◆ Recorded data ◆
--------

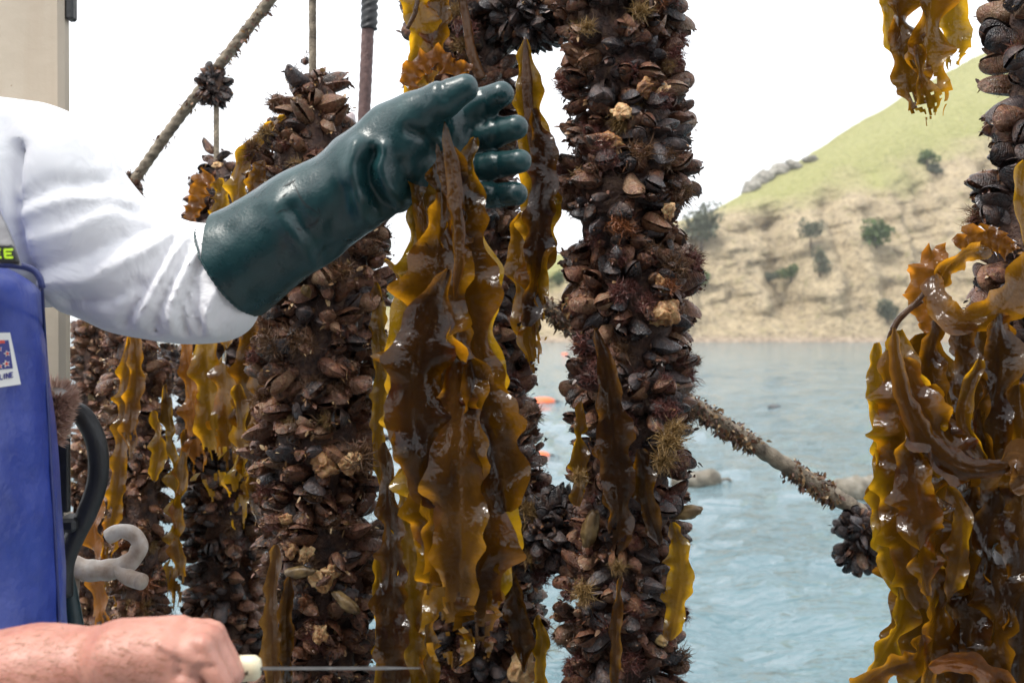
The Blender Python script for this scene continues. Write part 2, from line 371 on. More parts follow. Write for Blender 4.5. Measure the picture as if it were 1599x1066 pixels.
hill_bvh = BVHTree.FromObject(hill, bpy.context.evaluated_depsgraph_get())
def on_hill(px, py):
    d = Vector(ray(px, py)).normalized(); h = hill_bvh.ray_cast(Vector(CAMP), d)
    return np.array(h[0]) if h[0] else None

# ------------------------------------------------------------------ bushes on the hill
def leaf_mat(name, a, b):
    m, nt, N = mat(name); r = N('Attribute', attribute_name='rnd').outputs['Fac']; c = ramp(nt, r, [(0, a), (1, b)])
    d = pbr(nt, c, .6); t = N('BsdfTranslucent'); nt.links.new(c, t.inputs[0]); mx = N('MixShader'); mx.inputs[0].default_value = .3
    nt.links.new(d, mx.inputs[1]); nt.links.new(t.outputs[0], mx.inputs[2]); out(nt, mx.outputs[0]); return m
M['leaf_grey'] = leaf_mat('grey_green_leaves', (.05, .062, .035), (.15, .165, .10))
M['leaf_green'] = leaf_mat('green_leaves', (.035, .065, .015), (.13, .19, .05))
M['bark'] = simple('bark', [(.3, (.06, .045, .03)), (.7, (.14, .10, .07))], 3, .8)
def leaf_cloud(c, r, n, size, seed):
    g = np.random.default_rng(seed); k = g.normal(size=(9, 3)); k = k/np.linalg.norm(k, axis=1)[:, None]*g.uniform(.2, .75, (9, 1))*r + c
    w = g.integers(0, 9, n); d = nrm(g.normal(size=(n, 3))); rr = g.uniform(.25, 1, (n, 1))**.5
    P = k[w] + d*rr*np.array(r)*g.uniform(.35, .55, 9)[w][:, None]
    u = nrm(g.normal(size=(n, 3)) + (0, 0, .3)); t = nrm(np.cross(u, g.normal(size=(n, 3)))); s = size*g.uniform(.6, 1.4, (n, 1))
    V = np.stack([P-u*s, P+t*s*.55, P+u*s, P-t*s*.55], 1).reshape(-1, 3)
    return V, np.arange(4*n).reshape(n, 4), np.repeat(np.clip(g.uniform(0, 1, n)*.8 + .2*w/9, 0, 1), 4)
BUSH = [  # px, py(base), width px, height px, material, label
 (1095, 392, 66, 66, 'leaf_grey', 'large grey-green bush on the hill just right of the central mussel rope'),
 (1266, 386, 34, 40, 'leaf_grey', 'grey-green upright bush at mid height on the pale cliff'),
 (1280, 432, 30, 46, 'leaf_grey', 'narrow drooping bush below the upright one on the cliff'),
 (1367, 386, 60, 44, 'leaf_green', 'bright green rounded bush high on the pale cliff'),
 (1448, 262, 32, 24, 'leaf_green', 'small bush alone near the grassy top of the hill'),
 (1462, 273, 24, 16, 'leaf_grey', 'low scrubby bush just below the topmost hill bush'),
 (1236, 440, 38, 28, 'leaf_green', 'low green bush in the middle of the cliff foot'),
 (1200, 442, 30, 18, 'leaf_grey', 'flat grey scrub beside the low green bush'),
 (1092, 454, 34, 28, 'leaf_green', 'dark green bush above the shore beside the central mussel rope'),
 (1386, 502, 40, 30, 'leaf_grey', 'olive bush near the shore behind the right kelp bundle'),
 (872, 446, 24, 18, 'leaf_green', 'small green bush seen left of the central mussel rope'),
 (612, 474, 34, 22, 'leaf_green', 'distant green trees on the low point beyond the held kelp'),
 (640, 470, 30, 26, 'leaf_grey', 'pale distant tree on the low point behind the held kelp')]
for i, (px, py, w, h, mt, lab) in enumerate(BUSH):
    p = on_hill(px, py)
    if p is None: p = at(px, 510, 300)
    D = p[1]; w, h = m_(w, D)*1.25, m_(h, D)*1.2; b = empty('bush', p)
    V, Fc, rn = leaf_cloud(p + (0, 0, h*.52), np.array([w/2, w*.42, h*.5]), 900, w*.045, 100+i)
    obj('foliage', mesh('foliage', V, Fc, M[mt], False, attr={'rnd': rn}), b)
    V, Fc = tube([p - (0, 0, .5), p + (0, 0, h*.3), p + (w*.05, 0, h*.6)], [w*.04, w*.03, w*.015], 7); obj('trunk', mesh('trunk', V, Fc, M['bark']), b)
    tag(b, lab, 'bush', 'bushes on the hillside')

# ------------------------------------------------------------------ rock outcrops on the ridge
M['rock'] = simple('grey_rock', [(.3, (.10, .095, .08)), (.5, (.25, .235, .20)), (.7, (.37, .35, .30))], .5, .9, .8, 1.5, .5)
def rock_mesh(r, seed, sub=20):
    th = np.linspace(0.001, math.pi-.001, sub); ph = np.linspace(0, 2*math.pi, sub*2, endpoint=False)
    d = np.stack([np.sin(th)[:, None]*np.cos(ph), np.sin(th)[:, None]*np.sin(ph), np.cos(th)[:, None]+0*ph], -1)
    k = 1 + .28*fbm(d*1.6 + seed*3.1, 3, seed) + .16*np.round(3*vnoise(d*2.6 + seed, seed+9))/3
    return (d*k[..., None]*np.array(r)).reshape(-1, 3), grid_faces(sub, sub*2, True)
ROCK = [(1172, 284, 26, 26, 'leftmost grey rock of the outcrop on the hill ridge'), (1194, 274, 30, 30, 'tall grey slab of rock near the left end of the ridge outcrop'),
        (1218, 268, 30, 24, 'broad grey rock in the middle of the ridge outcrop'), (1243, 262, 30, 18, 'low grey rock right of the broad middle rock on the ridge'), (1266, 252, 24, 12, 'rightmost small rock of the ridge outcrop')]
for i, (px, py, w, h, lab) in enumerate(ROCK):
    p = None; y = py
    while p is None and y < 420: p = on_hill(px, y); y += 4
    D = p[1]; V, Fc = rock_mesh((m_(w, D)*.55, m_(w, D)*.5, m_(h, D)*.42), 3+i)
    o = obj('ridge_rock', mesh('ridge_rock', V, Fc, M['rock'])); o.location = p + (0, 0, m_(h, D)*.1); o.rotation_euler = (0, -.5, i)
    tag(o, lab, 'rock', 'rocks of the ridge outcrop')

# ------------------------------------------------------------------ things afloat
def on_water(px, py):
    d = ray(px, py); return CAMP + d * (-CAMZ / d[2])
M['buoy'] = simple('orange_plastic', [(.3, (.62, .10, .02)), (.7, (.78, .17, .05))], 3, .4)
M['dark_plastic'] = simple('dark_float', [(.3, (.04, .045, .05)), (.7, (.11, .11, .11))], 6, .6)
M['old_float'] = simple('weathered_float', [(.3, (.06, .05, .035)), (.5, (.15, .13, .095)), (.7, (.25, .23, .19))], 5, .6, .8, 14, .05)
def lathe(prof, k=20):
    a = np.linspace(0, 2*math.pi, k, endpoint=False); prof = np.asarray(prof, float)
    V = np.stack([prof[:, :1]*np.cos(a), prof[:, :1]*np.sin(a), prof[:, 1:]+0*a], -1).reshape(-1, 3)
    return V, grid_faces(len(prof), k, True)
def buoy(px, py, wpx, lab):
    p = on_water(px, py); r = m_(wpx, p[1])/2; e = empty('orange_buoy', p)
    V, Fc = lathe([(.001*r, -.45*r), (.5*r, -.42*r), (.85*r, -.25*r), (1*r, .02*r), (.9*r, .22*r), (.62*r, .36*r), (.3*r, .42*r), (.001, .43*r)])
    obj('float', mesh('float', V + p, Fc, M['buoy']), e)
    V, Fc = tube([p + (.7*r, 0, .1*r), p + (1.15*r, 0, .12*r), p + (1.3*r, 0, .02*r)], .1*r, 8); obj('lug', mesh('lug', V, Fc, M['dark_plastic']), e)
    V, Fc = tube([p + (1.2*r, 0, .06*r), p + (1.7*r, -.2*r, .0), p + (2.1*r, -.3*r, -.2*r)], .05*r, 6); obj('mooring_line', mesh('mooring_line', V, Fc, M['dark_plastic']), e)
    tag(e, lab, 'buoy', 'orange buoys on the water')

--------

Repeat the listing above from its first line through the line that contains "return np.array(h[0]) if h[0] else None", both included, and nothing more. Drop the pictures.

◆ Result ◆
The Blender Python script for this scene continues. Write part 2, from line 371 on. More parts follow. Write for Blender 4.5. Measure the picture as if it were 1599x1066 pixels.
hill_bvh = BVHTree.FromObject(hill, bpy.context.evaluated_depsgraph_get())
def on_hill(px, py):
    d = Vector(ray(px, py)).normalized(); h = hill_bvh.ray_cast(Vector(CAMP), d)
    return np.array(h[0]) if h[0] else None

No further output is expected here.